> [Extracted information]
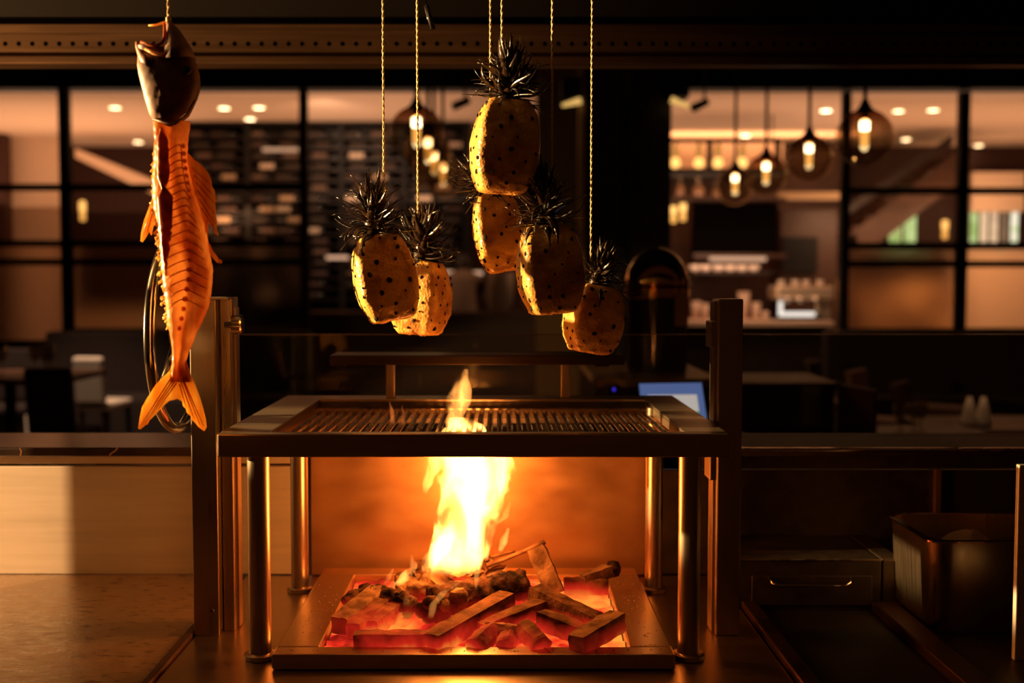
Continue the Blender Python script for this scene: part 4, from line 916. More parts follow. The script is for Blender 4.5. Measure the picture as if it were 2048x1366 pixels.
flame([(978, 1010, 20), (996, 980, 24), (998, 950, 16), (1006, 922, 9), (1000, 895, 4)], 2.27, 120, .5, 20, .6, 9)
flame([(955, 1185, 5), (953, 1155, 7), (957, 1120, 12), (950, 1090, 6)], 2.16, 70, .5, 26, .6, 10)
flame([(786, 850, 5), (784, 825, 5), (779, 803, 2)], 2.32, 60, .4, 40, .7, 11, hot=.6)
flame([(808, 852, 5), (806, 828, 4), (804, 812, 2)], 2.33, 40, .4, 40, .7, 12, hot=.6)
flame([(768, 1172, 4), (778, 1155, 7), (786, 1138, 3)], 2.22, 60, .5, 40, .7, 13)
flame([(812, 1215, 10), (820, 1190, 14), (828, 1165, 9), (822, 1145, 3)], 2.12, 30, .6, 26, .6, 14)

# ------------------------------------------------------------------ hood with perforated rail
YH = 2.95
hd_ = thing('extractor_hood', 'dark steel extractor hood spanning above the grill line', 'hood', (0, YH, Z(48, YH)))
obj('canopy', MB().box(-2.4, 2.6, 1.2, YH+.05, 2.42, 2.48), M['sooty'], hd_)
obj('skirt', MB().box(-2.4, 2.6, YH, YH+.04, Z(48, YH), 2.42), mat('black_hood_skirt', (.003, .0012, .0008), .8, spec=.05), hd_)
obj('upper_lip', MB().box(-2.4, 2.6, YH-.03, YH+.04, Z(65, YH-.03), Z(48, YH-.03)), M['hood'], hd_, bevel=.002)
obj('lower_lip', MB().box(-2.4, 2.6, YH-.03, YH+.04, Z(128, YH-.03), Z(111, YH-.03)), M['hood'], hd_, bevel=.004)
obj('backing', MB().box(-2.4, 2.6, YH+.02, YH+.04, Z(111, YH), Z(65, YH)), M['dark'], hd_)
zA, zB_ = Z(110, YH-.01), Z(66, YH-.01); zh = Z(87.5, YH-.01); pitch = S(26.65, YH-.01); rh = S(4.8, YH-.01)
m_ = MB(); xs0 = X(23, YH-.01)-pitch*45; N = 12
for k in range(135):
    xc = xs0+k*pitch; a, b = xc-pitch/2, xc+pitch/2
    if b > 2.6: break
    ring = [(xc+rh*cos(2*pi*j/N), YH-.01, zh+rh*sin(2*pi*j/N)) for j in range(N)]
    ringb = [(x, YH+.004, z) for x, _, z in ring]
    sq = []
    for j in range(N):
        th = 2*pi*j/N; c_, s_ = cos(th), sin(th); hx = pitch/2; hz = (zB_-zA)/2
        t_ = min(hx/abs(c_) if abs(c_) > 1e-6 else 1e9, hz/abs(s_) if abs(s_) > 1e-6 else 1e9)
        sq.append((xc+c_*t_, YH-.01, (zA+zB_)/2+s_*t_))
    cor = [(b, YH-.01, zB_), (a, YH-.01, zB_), (a, YH-.01, zA), (b, YH-.01, zA)]
    fs = [(j, (j+1) % N, N+(j+1) % N, N+j) for j in range(N)]+[(j, 2*N+j, 2*N+(j+1) % N, (j+1) % N) for j in range(N)]
    for q, jj in zip(range(4), (1, 4, 7, 10)):   # corner triangles
        th0 = [j for j in range(N) if (2*pi*j/N) <= (pi/4+q*pi/2)]
        best = None
        for j in range(N):
            A1, B1 = sq[j], sq[(j+1) % N]
            if abs(A1[0]-B1[0]) > 1e-5 and abs(A1[2]-B1[2]) > 1e-5:
                mx, mz = (A1[0]+B1[0])/2, (A1[2]+B1[2])/2
                if (mx > xc) == (cor[q][0] > xc) and (mz > zh) == (cor[q][2] > zh): best = j
        if best is not None: fs.append((N+best, N+(best+1) % N, 3*N+q))
    m_.add(ring+sq+ringb+cor, fs)
obj('perforated_channel', m_, M['hood'], hd_)

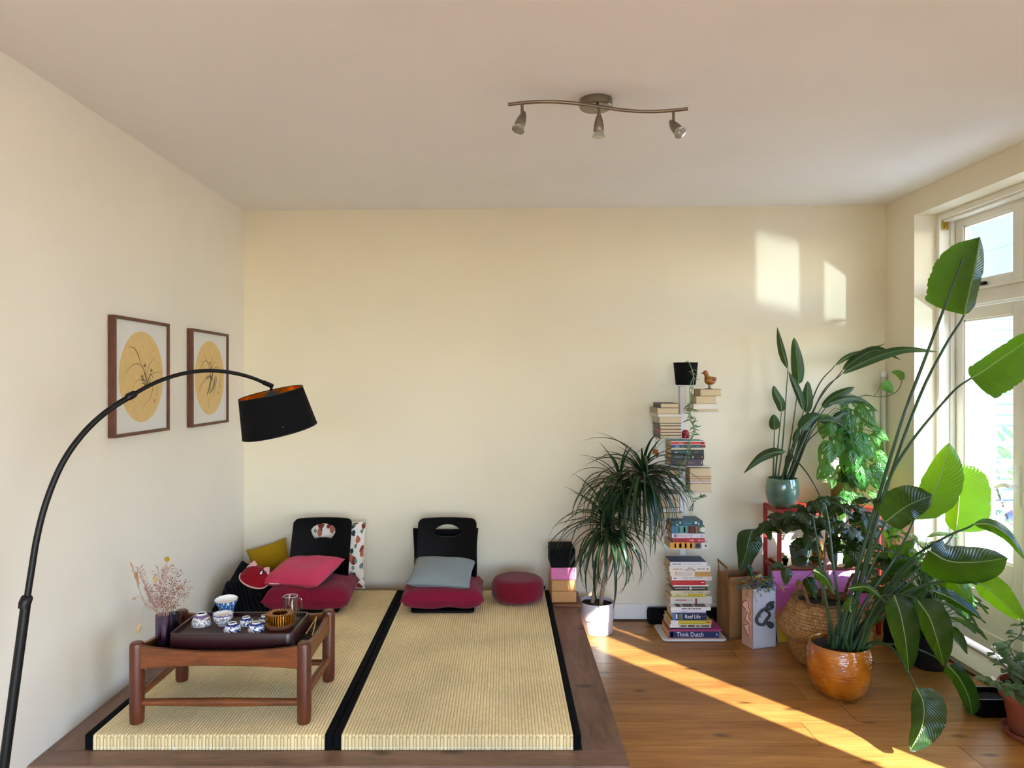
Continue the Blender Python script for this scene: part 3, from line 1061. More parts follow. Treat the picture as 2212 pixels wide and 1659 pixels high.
# red cap lying on the sweater: the crown faces the room, the peak points down to the left
cpos = at(552, 1246, 4.075)
cap = thing('cap', 'small red cap with pale pink trim lying on the dark sweater', 'cap', cpos)
M['cap_red'] = cloth('cap_cotton', '#8e0d1f', weave=1500, var=0.04)
M['cap_pink'] = cloth('cap_trim_cotton', '#e3b2b0', weave=1500, var=0.04)
fz = Vector((0.30, -0.80, 0.52)).normalized()           # out of the crown's front
fx = Vector((1, 0.1, -0.42)); fx = (fx - fz * fx.dot(fz)).normalized()
fy = fz.cross(fx)                                       # up the crown
cl_ = lambda x, y, z_: cpos + fx * x + fy * y + fz * z_
def crown(u, v):
    th, ph = PI * u, PI * v
    return cl_(0.078 * math.cos(th), -0.012 + 0.074 * math.sin(th) * math.sin(ph * .5), 0.052 * math.sin(th) * math.cos(ph * .5) + 0.004)
obj('crown', MB().grid(crown, 28, 14), M['cap_red'], cap, smooth='all')
def peak(u, v):
    th = PI * u
    return cl_(0.078 * math.cos(th) * (1 + .04 * v), -0.012 - (0.062 * v) * max(0.0, math.sin(th)) ** .8, 0.056 * max(0.0, math.sin(th)) * (1 - .25 * v) + 0.006)
pk_ = obj('peak', MB().grid(peak, 28, 8), M['cap_red'], cap, smooth='all')
q = pk_.modifiers.new('thick', 'SOLIDIFY'); q.thickness = 0.003
obj('peak_edge', MB().tube([peak(i / 28, 1.0) for i in range(29)], 0.0042, 6), M['cap_pink'], cap, smooth='all')
obj('peak_seam', MB().tube([crown(i / 28, 0.0) + fz * .001 for i in range(29)], 0.0014, 5), plain('cap_seam', '#6a0a17', 0.9), cap, smooth='all')
for a0, a1, hh_ in ((0.58, 0.80, .028), (0.20, 0.40, .026)):
    e = MB().grid(lambda u, v: crown(lerp(a0, a1, u), 0.55 + 0.25 * v) + fz * 0.003 + fy * (hh_ * (1 - abs(2 * u - 1)) * v), 8, 4)
    eo = obj('ear', e, M['cap_pink'], cap, smooth='all')
    q = eo.modifiers.new('thick', 'SOLIDIFY'); q.thickness = 0.004
bc_ = crown(0.40, 0.28) + fz * 0.003
bmx = Matrix((fx, fy, fz)).transposed()
bd = obj('badge', MB().box(bc_, (0.018, 0.026, 0.005), bmx), M['black_cloth'], cap, bevel=0.002)
em = MB()
for yy_, r_ in ((-0.005, 0.0068), (0.0058, 0.0050)):
    em.ball(bc_ + fy * yy_ + fz * 0.003, r_, 12, 6, (1, 1, 0.35), bmx)
obj('badge_figure', em, M['white'], bd, smooth='all')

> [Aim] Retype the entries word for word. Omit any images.

> [Written response]
Continue the Blender Python script for this scene: part 4, from line 916. More parts follow. The script is for Blender 4.5. Measure the picture as if it were 2048x1366 pixels.
flame([(978, 1010, 20), (996, 980, 24), (998, 950, 16), (1006, 922, 9), (1000, 895, 4)], 2.27, 120, .5, 20, .6, 9)
flame([(955, 1185, 5), (953, 1155, 7), (957, 1120, 12), (950, 1090, 6)], 2.16, 70, .5, 26, .6, 10)
flame([(786, 850, 5), (784, 825, 5), (779, 803, 2)], 2.32, 60, .4, 40, .7, 11, hot=.6)
flame([(808, 852, 5), (806, 828, 4), (804, 812, 2)], 2.33, 40, .4, 40, .7, 12, hot=.6)
flame([(768, 1172, 4), (778, 1155, 7), (786, 1138, 3)], 2.22, 60, .5, 40, .7, 13)
flame([(812, 1215, 10), (820, 1190, 14), (828, 1165, 9), (822, 1145, 3)], 2.12, 30, .6, 26, .6, 14)

# ------------------------------------------------------------------ hood with perforated rail
YH = 2.95
hd_ = thing('extractor_hood', 'dark steel extractor hood spanning above the grill line', 'hood', (0, YH, Z(48, YH)))
obj('canopy', MB().box(-2.4, 2.6, 1.2, YH+.05, 2.42, 2.48), M['sooty'], hd_)
obj('skirt', MB().box(-2.4, 2.6, YH, YH+.04, Z(48, YH), 2.42), mat('black_hood_skirt', (.003, .0012, .0008), .8, spec=.05), hd_)
obj('upper_lip', MB().box(-2.4, 2.6, YH-.03, YH+.04, Z(65, YH-.03), Z(48, YH-.03)), M['hood'], hd_, bevel=.002)
obj('lower_lip', MB().box(-2.4, 2.6, YH-.03, YH+.04, Z(128, YH-.03), Z(111, YH-.03)), M['hood'], hd_, bevel=.004)
obj('backing', MB().box(-2.4, 2.6, YH+.02, YH+.04, Z(111, YH), Z(65, YH)), M['dark'], hd_)
zA, zB_ = Z(110, YH-.01), Z(66, YH-.01); zh = Z(87.5, YH-.01); pitch = S(26.65, YH-.01); rh = S(4.8, YH-.01)
m_ = MB(); xs0 = X(23, YH-.01)-pitch*45; N = 12
for k in range(135):
    xc = xs0+k*pitch; a, b = xc-pitch/2, xc+pitch/2
    if b > 2.6: break
    ring = [(xc+rh*cos(2*pi*j/N), YH-.01, zh+rh*sin(2*pi*j/N)) for j in range(N)]
    ringb = [(x, YH+.004, z) for x, _, z in ring]
    sq = []
    for j in range(N):
        th = 2*pi*j/N; c_, s_ = cos(th), sin(th); hx = pitch/2; hz = (zB_-zA)/2
        t_ = min(hx/abs(c_) if abs(c_) > 1e-6 else 1e9, hz/abs(s_) if abs(s_) > 1e-6 else 1e9)
        sq.append((xc+c_*t_, YH-.01, (zA+zB_)/2+s_*t_))
    cor = [(b, YH-.01, zB_), (a, YH-.01, zB_), (a, YH-.01, zA), (b, YH-.01, zA)]
    fs = [(j, (j+1) % N, N+(j+1) % N, N+j) for j in range(N)]+[(j, 2*N+j, 2*N+(j+1) % N, (j+1) % N) for j in range(N)]
    for q, jj in zip(range(4), (1, 4, 7, 10)):   # corner triangles
        th0 = [j for j in range(N) if (2*pi*j/N) <= (pi/4+q*pi/2)]
        best = None
        for j in range(N):
            A1, B1 = sq[j], sq[(j+1) % N]
            if abs(A1[0]-B1[0]) > 1e-5 and abs(A1[2]-B1[2]) > 1e-5:
                mx, mz = (A1[0]+B1[0])/2, (A1[2]+B1[2])/2
                if (mx > xc) == (cor[q][0] > xc) and (mz > zh) == (cor[q][2] > zh): best = j
        if best is not None: fs.append((N+best, N+(best+1) % N, 3*N+q))
    m_.add(ring+sq+ringb+cor, fs)
obj('perforated_channel', m_, M['hood'], hd_)

Continue the Blender Python script for this scene: part 3, from line 1061. More parts follow. Treat the picture as 2212 pixels wide and 1659 pixels high.
# red cap lying on the sweater: the crown faces the room, the peak points down to the left
cpos = at(552, 1246, 4.075)
cap = thing('cap', 'small red cap with pale pink trim lying on the dark sweater', 'cap', cpos)
M['cap_red'] = cloth('cap_cotton', '#8e0d1f', weave=1500, var=0.04)
M['cap_pink'] = cloth('cap_trim_cotton', '#e3b2b0', weave=1500, var=0.04)
fz = Vector((0.30, -0.80, 0.52)).normalized()           # out of the crown's front
fx = Vector((1, 0.1, -0.42)); fx = (fx - fz * fx.dot(fz)).normalized()
fy = fz.cross(fx)                                       # up the crown
cl_ = lambda x, y, z_: cpos + fx * x + fy * y + fz * z_
def crown(u, v):
    th, ph = PI * u, PI * v
    return cl_(0.078 * math.cos(th), -0.012 + 0.074 * math.sin(th) * math.sin(ph * .5), 0.052 * math.sin(th) * math.cos(ph * .5) + 0.004)
obj('crown', MB().grid(crown, 28, 14), M['cap_red'], cap, smooth='all')
def peak(u, v):
    th = PI * u
    return cl_(0.078 * math.cos(th) * (1 + .04 * v), -0.012 - (0.062 * v) * max(0.0, math.sin(th)) ** .8, 0.056 * max(0.0, math.sin(th)) * (1 - .25 * v) + 0.006)
pk_ = obj('peak', MB().grid(peak, 28, 8), M['cap_red'], cap, smooth='all')
q = pk_.modifiers.new('thick', 'SOLIDIFY'); q.thickness = 0.003
obj('peak_edge', MB().tube([peak(i / 28, 1.0) for i in range(29)], 0.0042, 6), M['cap_pink'], cap, smooth='all')
obj('peak_seam', MB().tube([crown(i / 28, 0.0) + fz * .001 for i in range(29)], 0.0014, 5), plain('cap_seam', '#6a0a17', 0.9), cap, smooth='all')
for a0, a1, hh_ in ((0.58, 0.80, .028), (0.20, 0.40, .026)):
    e = MB().grid(lambda u, v: crown(lerp(a0, a1, u), 0.55 + 0.25 * v) + fz * 0.003 + fy * (hh_ * (1 - abs(2 * u - 1)) * v), 8, 4)
    eo = obj('ear', e, M['cap_pink'], cap, smooth='all')
    q = eo.modifiers.new('thick', 'SOLIDIFY'); q.thickness = 0.004
bc_ = crown(0.40, 0.28) + fz * 0.003
bmx = Matrix((fx, fy, fz)).transposed()
bd = obj('badge', MB().box(bc_, (0.018, 0.026, 0.005), bmx), M['black_cloth'], cap, bevel=0.002)
em = MB()
for yy_, r_ in ((-0.005, 0.0068), (0.0058, 0.0050)):
    em.ball(bc_ + fy * yy_ + fz * 0.003, r_, 12, 6, (1, 1, 0.35), bmx)
obj('badge_figure', em, M['white'], bd, smooth='all')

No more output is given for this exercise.